At the height of the storm on June 9 which decimated homes and left thousands without electricity, Liz, 71, was forced to bunker down in a home without power knowing her family were in danger.

“It was extremely windy, but through the curtains I could see the flash of an emergency vehicle,” Liz said.


“I was a bit spooked because it's extremely isolated where I was, but I bravely went out and two firemen told me an emergency call had been made from the address.

“I told them I hadn’t made the call, but it must have been my daughter who was in a house about 1 mile away.”

Having described exactly where her daughter and family lived, Liz waited to get a call from emergency responders to tell her if they were safe.

Shortly after, as huge gum trees crashed down outside, Liz’s phone battery went flat.

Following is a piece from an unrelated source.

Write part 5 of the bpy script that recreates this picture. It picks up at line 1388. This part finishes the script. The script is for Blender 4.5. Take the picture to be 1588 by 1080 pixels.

“I had to sit all night in my room in the cold,” she said.

“All the while I didn’t know what was happening with my family.”

When dawn broke Liz huddled in her car and charged her phone.

Her family were safe, but their home, “a little wooden hills cottage” in Sassafras, was uninhabitable.

Much of the aftermath of the storm is a blur, but following nights sleeping in her clothes to keep warm in a house without power, and time at friend’s houses, Liz learnt of an offer to stay at Nellie Melba.

Ryman Healthcare offered free accommodation to any Dandenong Ranges resident aged over 65 who could not live in their home because of damage our lack of power caused by the devastating weather.



Ryman Healthcare Victorian Sales and Community Relations Manager Debra Richardson said it was a privilege to be able to help.

“Kindness and caring are integral to everything we do at Ryman,” she said.

“To be able to help people who have been so impacted by what happened is extremely humbling.”

Staying at the village had allowed her time to begin to process what she had been through, Liz said.

“I saw the apartment and thought wow, blimey!”

“This is fantastic because it has everything I need and there were even lovely flowers waiting for me.

“Having this time here will let me regain my strength to face the future.

“These little feelings are going down my back as the weight is lifted off my shoulders.”

Both village staff and residents had made her feel right at home, with Liz enjoying meals in the dining room with new Nellie Melba friends.

“To the residents and staff here I say, ‘thank you 1000 times’, this is such a sanctuary,” she said.

Liz encouraged others in the Dandenong Ranges to take up the offer of accommodation at the village.

“They are very caring people and they will make sure you have a good break so we can all be in a better place to help ourselves and our community process what has happened.”